Wednesday, September 22, 2010

Sean Pearson Opens His Show at Crossley Gallery: Frontier Farm, Kazakh Motorbike Malfunction (Farm)






Sean Pearson's statement:  

"There is no longer any area of the world that has been left unincorporated and unassimilated by 'late capitalism.' Today, there is no more 'new'; there is no more frontier. There is now a post frontier - a hologram frontier - the idea of the frontier in images that you can access at a local library just outside Helena, Montana. All there is left for social, cultural, and academic navigation is not so much about emptiness, it is about what has already been navigated.
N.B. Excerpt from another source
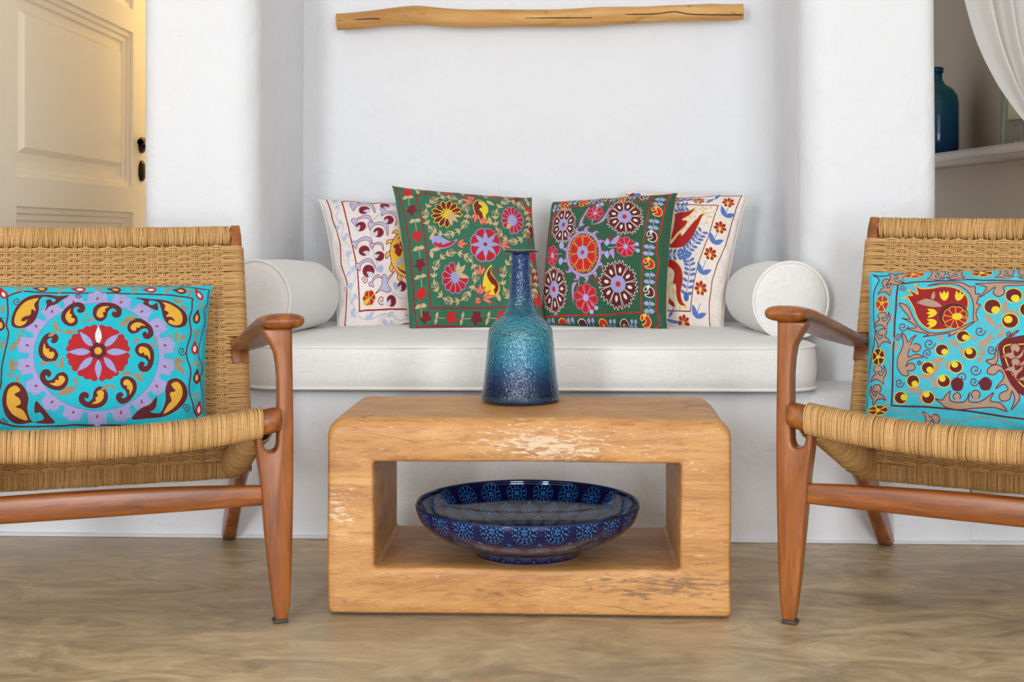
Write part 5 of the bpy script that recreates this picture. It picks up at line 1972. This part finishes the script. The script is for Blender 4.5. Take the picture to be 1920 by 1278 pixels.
for j in range(rowsn):
    sdist = (j + .5) * PZ
    for half in (-1, 1):
        wob_ = rng.uniform(-.0004, .0004)
        lead = .0026
        x = np.arange(-.326, .3261, PX / 4)
        ph = np.cos(PI * x / PX + PI * j)
        nrm_off = .019 + bowx(x) + lead * ph
        pinch = half * (.00185 + .0006 * ph) + wob_ + rng.uniform(-.0002, .0002, len(x))
        base = np.array([0, back_y(zlo), zlo])
        P = base + (sdist + pinch)[:, None] * up + nrm_off[:, None] * bn
        P[:, 0] = x
        # round the two posts
        th = np.linspace(90, -90, 7)[1:]
        cxp = HW - .0135
        pr_ = []
        for sgn in (1, -1):
            seg = []
            for t in th:
                tr_ = math.radians(t)
                q_ = base + (sdist + half * .0019 + wob_) * up + math.sin(tr_) * .0195 * bn
                q_[0] = sgn * (cxp + math.cos(tr_) * .0165 - 0)
                seg.append(q_)
            q_ = base + (sdist + half * .0019) * up - .0195 * bn
            q_[0] = sgn * .31
            seg.append(q_)
            pr_.append(np.array(seg))
        front_r = base + (sdist + half * .0019 + wob_) * up + .0195 * bn
        fr = front_r.copy()
        fr[0] = cxp
        fl = front_r.copy()
        fl[0] = -cxp
        full = np.vstack([pr_[1][::-1], fl[None], P, fr[None], pr_[0]])
        Nf = np.tile(bn, (len(full), 1))
        k_ = len(pr_[1])
        for q_, idx_ in ((1, range(k_)), (0, range(len(full) - k_, len(full)))):
            for ii in idx_:
                tpos = full[ii] - (base + sdist * up)
                vx = np.array([math.copysign(max(abs(full[ii][0]) - cxp, .0), full[ii][0]), 0, 0]) + bn * (tpos @ bn)
                Nf[ii] = vx / (np.linalg.norm(vx) + 1e-9)
        zmid = zlo + sdist * up[2]
        if .436 < zmid < .496:  # the arm blocks interrupt the wrapping here
            ends = np.array([[.342 * q_, 0, 0] for q_ in (-1, 1)]) + base + sdist * up + .008 * bn
            full = np.vstack([ends[:1], P, ends[1:]])
            Nf = np.tile(bn, (len(full), 1))
        cw.add(full, Nf, .00205)
xw = np.arange(-13, 14) * PX
for x0 in xw:
    for half in (-1, 1):
        sd = np.arange(0, slen, PZ / 2)
        jj = sd / PZ - .5
        sgnc = math.cos(PI * x0 / PX)
        off = .019 + bowx(x0) - .0027 * np.cos(PI * jj) * sgnc
        P = np.array([0, back_y(zlo), zlo]) + sd[:, None] * up + off[:, None] * bn
        P[:, 0] = x0 + half * .0022 + rng.uniform(-.0003, .0003)
        cw.add(P, np.array([1., 0, 0]), .0020)
tag(cw.build('back_weave', M_cord, chair), kind='stuff')
# lining behind the weave and in the seat
verts = []
for z in np.linspace(zlo, zhi, 6):
    for x in np.linspace(-.34, .34, 12):
        p = np.array([x, back_y(z), z]) + bn * (.009 + bowx(x))
        verts.append(tuple(p))
faces = [(k * 12 + i, k * 12 + i + 1, (k + 1) * 12 + i + 1, (k + 1) * 12 + i) for k in range(5) for i in range(11)]
mesh_obj('back_lining', verts, faces, M_core, chair)


# seat: top weave and the dense cords underneath
def seat_top(x, t):
    y = RY + (RRY - RY) * t
    z = (rail_z(x) + .026) * (1 - t) + (RRZ + .048) * t - .010 * math.sin(PI * t)
    return np.array([x, y, z])


def seat_low(x, t):
    y = RY + (RRY - RY) * t
    z = (rail_z(x) - .026) * (1 - t) + (RRZ + .034) * t + .012 * math.sin(PI * t)
    return np.array([x, y, z])


cw = Cords(4)
ts = np.linspace(.02, .98, 50)
for j, t in enumerate(ts):
    for half in (-1, 1):
        x = np.arange(-.315, .3151, PX / 2)
        ph = np.cos(PI * x / PX + PI * j)
        P = np.array([seat_top(xx, t + half * .004) for xx in x])
        P[:, 2] += .0024 * ph
        cw.add(P, (0, 0, 1.), R0)
for x0 in np.arange(-.315, .316, PX):
    for half in (-1, 1):
        tt = np.linspace(0, 1, 24)
        P = np.array([seat_top(x0 + half * .0022, t) for t in tt])
        cw.add(P, (1., 0, 0), R0)
tag(cw.build('seat_weave', M_cord, chair), kind='stuff')
cw = Cords(4)
for x0 in np.arange(-.325, .3251, .0034):
    tt = np.linspace(0, 1, 12)
    jit = rng.uniform(-.0004, .0004)
    P = np.array([seat_low(x0 + jit, t) for t in tt])
    P[:, 2] += rng.uniform(-.0008, .0008)
    cw.add(P, (1., 0, 0), .0018)
tag(cw.build('seat_underside', M_cord, chair), kind='stuff')
verts = []
for t in np.linspace(0.02, .98, 8):
    for x in np.linspace(-.33, .33, 12):
        p = (seat_low(x, t) + seat_top(x, t)) / 2
        verts.append((p[0], p[1], seat_low(x, t)[2] + .004))
faces = [(k * 12 + i, k * 12 + i + 1, (k + 1) * 12 + i + 1, (k + 1) * 12 + i) for k in range(7) for i in range(11)]
mesh_obj('seat_lining', verts, faces, M_core, chair)

chair2 = copy_tree(chair)


def put(ch_, side_, fx, fy, deg, zs):
    r_ = math.radians(deg)
    X_ = Vector((math.cos(r_), math.sin(r_), 0))
    p = Vector((fx, fy, 0)) - X_ * (side_ * HW)
    ch_.location = p
    ch_.rotation_euler = (0, 0, r_)
    ch_.scale = (1, 1, zs)


put(chair, 1, -.5243, 2.382, 21, .987)
put(chair2, -1, .4304, 2.411, -27, 1.012)
tag(chair, 'left teak armchair with woven cord seat and back, holding the paisley medallion cushion', 'armchair', 'woven armchairs either side of the table')
tag(chair2, 'right teak armchair with woven cord seat and back, holding the red tulip cushion', 'armchair', 'woven armchairs either side of the table')

# ------------------------------------------------------------------ glazed bowl
TW, TH = 512, 1024


class Strip(Sheet):
    pass


def medallion(S, cx, cy, rx, ry, seed, col, dark):
    """stencilled disc of dots and dashes"""
    S.ell(cx, cy, rx * 1.02, ry * 1.02, 0, dark, None, 0, 40)
    for k, (rr, n, a_, b_) in enumerate(((.92, 22, .07, .055), (.70, 12, .15, .07), (.44, 10, .10, .07), (.20, 6, .09, .06))):
        for i in range(n):
            t = 2 * PI * (i + .5 * (k % 2)) / n
            an = math.degrees(t) + (0 if k in (1, 3) else 90) + (35 if k == 1 and i % 2 else 0)
            S.ell(cx + rx * rr * math.cos(t), cy + ry * rr * math.sin(t), rx * a_, ry * b_, an, col, None, 0, 10)
    for i in range(4):
        t = PI / 2 * i + PI / 4
        S.ell(cx + rx * .12 * math.cos(t), cy + ry * .12 * math.sin(t), rx * .08, ry * .05, math.degrees(t), col, None, 0, 10)


def bowl_image(name, rows_, base, dark, light):
    f_ = lambda P: np.stack([P[:, 0] / TW, P[:, 1] / TH], 1)
    S = Sheet(TW, TH, base, f_)
    S.unit = 1
    for (cy, ry, off, l_) in rows_:
        for cx in (TW * (.5 + off), TW * (-.5 + off), TW * (1.5 + off)):
            medallion(S, cx, cy, TW * .40, ry, 0, l_, dark)
        for cx in (TW * off, TW * (1 + off)):
            for dx, dy in ((0, -ry * .55), (0, -ry * .85), (-24, -ry * .7), (24, -ry * .7), (-16, -ry * .9), (16, -ry * .5)):
                S.ell(cx + dx, cy + ry * 1.0 + dy * .5 + ry * .35, 13, 11, 0, l_, None, 0, 8)
    return S.image(name)


LB = (36, 104, 178)
LG = (84, 134, 184)
img_out = bowl_image('bowl outside', [(60, 190, 0, LB), (400, 100, .5, LG), (580, 80, 0, LG), (740, 75, .5, LG), (900, 85, 0, (44, 116, 186))], (5, 14, 72), (4, 9, 40), LB)
img_in = bowl_image('bowl inside', [(110, 110, 0, LB), (340, 110, .5, LG), (570, 110, 0, LG), (800, 110, .5, LG)], (5, 11, 52), (4, 7, 28), LB)


def glaze(nm, img, nrep):
    m = Mat(nm, rough=.07)
    tx = m.n('ShaderNodeTexImage', image=img)
    uv = m.n('ShaderNodeUVMap')
    mp = m.n('ShaderNodeMapping')
    mp.inputs['Scale'].default_value = (nrep, 1, 1)
    m.l(uv.outputs[0], mp.inputs[0])
    m.l(mp.outputs[0], tx.inputs[0])
    m.color(tx.outputs[0])
    m.b.inputs['Coat Weight'].default_value = .15
    m.b.inputs['Coat Roughness'].default_value = .03
    m.bump(m.noise(m.coords(), 22, 2), .06, .004)
    return m.m


M_bout = glaze('cobalt stencilled glaze', img_out, 23)
M_bin = glaze('cobalt stencilled glaze inside', img_in, 23)
BZ = .0925
bowl = empty('bowl', (at(989, 948, 2.557).x, 2.557, BZ))
tag(bowl, 'wide dark blue glazed bowl with stencilled discs, inside the open table', 'bowl')


def strip_obj(name, prof_, mat, rep_inv=False):
    P_ = spline([(a_, b_, 0) for a_, b_ in prof_], 5)[:, :2]
    m_ = len(P_)
    n_ = 144
    L_ = np.cumsum(np.r_[0, np.linalg.norm(np.diff(P_, axis=0), axis=1)])
    L_ /= L_[-1]
    V, Fc, UV = [], [], []
    for i in range(n_ + 1):
        t = 2 * PI * i / n_ + PI / 2
        for k in range(m_):
            V.append((P_[k, 0] * math.cos(t), P_[k, 0] * math.sin(t), P_[k, 1]))
            UV.append((i / n_, 1 - L_[k]))
    for i in range(n_):
        for k in range(m_ - 1):
            Fc.append((i * m_ + k, (i + 1) * m_ + k, (i + 1) * m_ + k + 1, i * m_ + k + 1))
    o = mesh_obj(name, V, Fc, mat, bowl)
    uvl = o.data.uv_layers.new(name='UVMap')
    for lp in o.data.loops:
        uvl.data[lp.index].uv = UV[lp.vertex_index]
    return o


strip_obj('bowl_outside', [(.2235, .098), (.2225, .088), (.213, .067), (.188, .0455), (.160, .0325), (.139, .0245), (.124, .017), (.114, .010), (.1085, .004), (.107, .001)], M_bout)
strip_obj('bowl_inside', [(.2185, .0985), (.216, .088), (.200, .066), (.170, .050), (.130, .038), (.080, .030), (.030, .027), (.001, .0265)], M_bin)
M_rim = Mat('blue glazed rim', srgb(16, 30, 66), .08).m
V, Fc = lathe([(.2235, .098), (.2228, .1005), (.2212, .1018), (.2197, .1007), (.2185, .0985)], 144)
mesh_obj('bowl_rim', V, Fc, M_rim, bowl)
M_clay = Mat('unglazed clay foot', srgb(206, 190, 168), .8).m
V, Fc = lathe([(.107, .001), (.105, .0), (.095, .0), (.093, .012), (0, .012)], 96)
mesh_obj('foot_ring', V, Fc, M_clay, bowl)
It is about re-pioneering and remixing. A theme in my work is imagery such as farms, frontiers, steppes, valleys and plateaus that can manifest a simulated notion of the open range."





Thursday, September 9, 2010

Studying & Creating art in Antwerp, Belgium.
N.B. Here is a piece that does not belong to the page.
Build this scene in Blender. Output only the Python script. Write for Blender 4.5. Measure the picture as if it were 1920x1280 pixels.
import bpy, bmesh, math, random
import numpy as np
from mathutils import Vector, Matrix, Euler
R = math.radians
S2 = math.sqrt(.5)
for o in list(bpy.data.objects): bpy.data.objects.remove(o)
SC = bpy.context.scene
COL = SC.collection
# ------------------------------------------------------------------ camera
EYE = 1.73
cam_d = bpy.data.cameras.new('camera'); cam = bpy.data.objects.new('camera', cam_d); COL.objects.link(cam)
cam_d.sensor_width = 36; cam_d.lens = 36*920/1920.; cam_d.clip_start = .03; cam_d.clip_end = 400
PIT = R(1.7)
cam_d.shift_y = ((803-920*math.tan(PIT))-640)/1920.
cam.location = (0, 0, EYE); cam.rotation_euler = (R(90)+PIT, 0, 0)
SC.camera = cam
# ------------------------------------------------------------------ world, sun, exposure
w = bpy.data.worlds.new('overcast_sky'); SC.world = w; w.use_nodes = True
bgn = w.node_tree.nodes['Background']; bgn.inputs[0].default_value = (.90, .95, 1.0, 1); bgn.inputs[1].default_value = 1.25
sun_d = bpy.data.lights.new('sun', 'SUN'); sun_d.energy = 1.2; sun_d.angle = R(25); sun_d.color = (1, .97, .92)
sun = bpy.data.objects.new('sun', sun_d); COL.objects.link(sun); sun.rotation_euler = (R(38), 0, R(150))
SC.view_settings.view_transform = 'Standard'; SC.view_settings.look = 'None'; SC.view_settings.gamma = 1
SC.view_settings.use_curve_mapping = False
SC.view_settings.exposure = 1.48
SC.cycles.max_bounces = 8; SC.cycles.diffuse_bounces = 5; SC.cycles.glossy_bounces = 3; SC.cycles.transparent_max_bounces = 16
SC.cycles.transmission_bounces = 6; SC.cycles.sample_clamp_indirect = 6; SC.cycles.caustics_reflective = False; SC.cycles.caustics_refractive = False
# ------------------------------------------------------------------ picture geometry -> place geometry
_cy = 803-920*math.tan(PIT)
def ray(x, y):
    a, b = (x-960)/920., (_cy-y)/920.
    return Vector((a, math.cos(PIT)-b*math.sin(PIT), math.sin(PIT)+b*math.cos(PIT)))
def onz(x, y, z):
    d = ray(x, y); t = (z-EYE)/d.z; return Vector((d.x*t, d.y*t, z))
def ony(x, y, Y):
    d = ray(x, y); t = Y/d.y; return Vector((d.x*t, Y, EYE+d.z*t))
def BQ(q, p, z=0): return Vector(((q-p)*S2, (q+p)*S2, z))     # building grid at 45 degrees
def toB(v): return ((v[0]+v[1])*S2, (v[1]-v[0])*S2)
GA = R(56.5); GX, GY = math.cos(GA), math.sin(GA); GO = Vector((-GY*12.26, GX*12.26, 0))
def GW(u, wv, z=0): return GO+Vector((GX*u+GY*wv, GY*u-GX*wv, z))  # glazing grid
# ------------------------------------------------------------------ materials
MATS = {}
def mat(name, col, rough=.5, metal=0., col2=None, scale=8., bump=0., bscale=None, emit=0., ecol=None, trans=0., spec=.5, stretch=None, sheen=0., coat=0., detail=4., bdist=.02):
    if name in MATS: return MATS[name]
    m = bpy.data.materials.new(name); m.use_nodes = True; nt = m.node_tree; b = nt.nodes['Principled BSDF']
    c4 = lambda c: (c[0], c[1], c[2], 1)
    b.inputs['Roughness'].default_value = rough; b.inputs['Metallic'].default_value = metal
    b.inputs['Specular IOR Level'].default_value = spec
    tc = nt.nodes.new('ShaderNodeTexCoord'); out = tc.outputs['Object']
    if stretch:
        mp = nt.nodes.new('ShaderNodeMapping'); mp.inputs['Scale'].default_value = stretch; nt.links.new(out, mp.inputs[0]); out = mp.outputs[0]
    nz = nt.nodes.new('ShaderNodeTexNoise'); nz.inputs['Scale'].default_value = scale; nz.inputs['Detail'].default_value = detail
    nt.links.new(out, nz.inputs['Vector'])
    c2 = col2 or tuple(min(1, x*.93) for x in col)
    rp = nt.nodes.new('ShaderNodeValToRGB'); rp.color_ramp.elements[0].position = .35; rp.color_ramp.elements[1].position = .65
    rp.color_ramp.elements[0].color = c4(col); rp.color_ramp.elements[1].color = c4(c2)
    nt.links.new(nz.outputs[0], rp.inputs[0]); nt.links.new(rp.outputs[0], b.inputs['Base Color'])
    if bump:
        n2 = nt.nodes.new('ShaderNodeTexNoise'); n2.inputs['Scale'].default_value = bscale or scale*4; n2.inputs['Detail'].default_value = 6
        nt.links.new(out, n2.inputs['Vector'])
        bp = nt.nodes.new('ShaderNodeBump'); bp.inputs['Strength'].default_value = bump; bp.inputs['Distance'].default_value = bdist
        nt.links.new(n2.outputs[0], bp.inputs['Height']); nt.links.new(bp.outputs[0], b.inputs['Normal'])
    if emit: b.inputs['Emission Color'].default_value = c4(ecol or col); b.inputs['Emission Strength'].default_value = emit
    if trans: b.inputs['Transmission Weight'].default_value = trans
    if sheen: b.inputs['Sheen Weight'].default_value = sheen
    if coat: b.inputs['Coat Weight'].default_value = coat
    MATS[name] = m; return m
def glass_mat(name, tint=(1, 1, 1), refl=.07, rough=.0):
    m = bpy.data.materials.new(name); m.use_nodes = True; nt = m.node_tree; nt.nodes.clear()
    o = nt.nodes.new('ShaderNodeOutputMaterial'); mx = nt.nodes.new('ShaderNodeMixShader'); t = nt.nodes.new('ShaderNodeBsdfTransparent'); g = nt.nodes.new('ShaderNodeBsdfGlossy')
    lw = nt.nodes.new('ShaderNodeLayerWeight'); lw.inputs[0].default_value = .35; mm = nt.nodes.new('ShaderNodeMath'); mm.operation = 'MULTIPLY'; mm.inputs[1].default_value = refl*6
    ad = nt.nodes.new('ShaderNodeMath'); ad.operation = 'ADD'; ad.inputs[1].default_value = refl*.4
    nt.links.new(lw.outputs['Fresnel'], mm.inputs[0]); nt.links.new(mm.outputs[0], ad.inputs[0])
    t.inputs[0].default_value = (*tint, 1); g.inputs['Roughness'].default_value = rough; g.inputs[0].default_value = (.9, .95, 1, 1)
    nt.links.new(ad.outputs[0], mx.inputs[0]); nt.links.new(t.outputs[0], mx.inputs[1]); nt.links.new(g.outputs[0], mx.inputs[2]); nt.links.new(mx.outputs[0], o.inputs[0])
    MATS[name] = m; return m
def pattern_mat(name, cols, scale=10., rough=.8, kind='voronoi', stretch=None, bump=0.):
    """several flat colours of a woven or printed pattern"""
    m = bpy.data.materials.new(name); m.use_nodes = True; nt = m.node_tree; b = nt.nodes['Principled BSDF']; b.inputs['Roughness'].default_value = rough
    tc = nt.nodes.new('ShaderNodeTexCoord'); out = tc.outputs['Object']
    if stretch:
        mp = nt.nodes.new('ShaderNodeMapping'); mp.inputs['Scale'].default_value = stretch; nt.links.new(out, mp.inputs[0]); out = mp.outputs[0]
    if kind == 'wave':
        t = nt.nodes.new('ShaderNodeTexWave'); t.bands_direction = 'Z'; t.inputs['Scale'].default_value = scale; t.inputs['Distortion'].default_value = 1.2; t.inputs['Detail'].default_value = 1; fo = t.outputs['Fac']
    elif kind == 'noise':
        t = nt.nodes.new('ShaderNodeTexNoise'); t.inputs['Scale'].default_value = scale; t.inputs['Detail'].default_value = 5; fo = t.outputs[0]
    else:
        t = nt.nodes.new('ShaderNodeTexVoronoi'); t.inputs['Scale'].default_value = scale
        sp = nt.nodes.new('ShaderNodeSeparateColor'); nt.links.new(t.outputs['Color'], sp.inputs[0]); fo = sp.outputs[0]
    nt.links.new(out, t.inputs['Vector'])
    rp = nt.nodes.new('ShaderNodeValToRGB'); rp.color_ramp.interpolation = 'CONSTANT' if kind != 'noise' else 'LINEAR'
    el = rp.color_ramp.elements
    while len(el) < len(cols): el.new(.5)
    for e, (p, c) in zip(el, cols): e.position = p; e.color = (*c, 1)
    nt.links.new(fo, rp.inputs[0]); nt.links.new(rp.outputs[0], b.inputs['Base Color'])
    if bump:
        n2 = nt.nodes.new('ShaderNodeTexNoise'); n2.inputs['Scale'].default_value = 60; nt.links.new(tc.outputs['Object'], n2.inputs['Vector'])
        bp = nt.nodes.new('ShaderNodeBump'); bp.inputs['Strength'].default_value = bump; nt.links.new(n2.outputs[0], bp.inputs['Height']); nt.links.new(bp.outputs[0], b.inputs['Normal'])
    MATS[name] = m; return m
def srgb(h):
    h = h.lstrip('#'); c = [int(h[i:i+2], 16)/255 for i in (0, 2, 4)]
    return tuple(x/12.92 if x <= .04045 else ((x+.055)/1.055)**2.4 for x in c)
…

E. Dannielle Slaughter will be giving a talk on Friday, at 11:30 in the Crossley Gallery about her experiences studying & creating art in Antwerp, Belgium last semester.  Students who are interested in studying in Antwerp next spring should attend.  Beverages & pizza will be served.

Wednesday, September 8, 2010

Hotlava & Bier-Featuring the work of Treavor Rennick, Rachel Robbins & Dannielle Slaugher .

Treavor Rennick and Rachel Robbins spent the spring of 2010 studying at the New York Studio Residency Program in Brooklyn, New York.  During the semester, Treavor primarily made drawings on paper.  His drawings feature a series of hairy spacecrafts and ghoulish characters.  Rachel made audio installations that consist of candid and edited recordings.  She also produced sculptures using found electronic parts.  Her series of sculptures become a part of the installation.


Danielle Slaughter spent her spring semester studying in Antwerp, Belgium. The way in which she approaches her work often comes from humor and play with the tangible. Content is clarified by, and is a result of, collecting information and experimentation with material. Her body of work is made up of both abstract and recognizable imagery from the world around her. "My work is made up of unrestrained realities that attempt to make the incompatible compatible. Asking myself, for example, what physically needs to be altered or kept the same when putting a photograph into a painting or turning a painting into a sculpture?"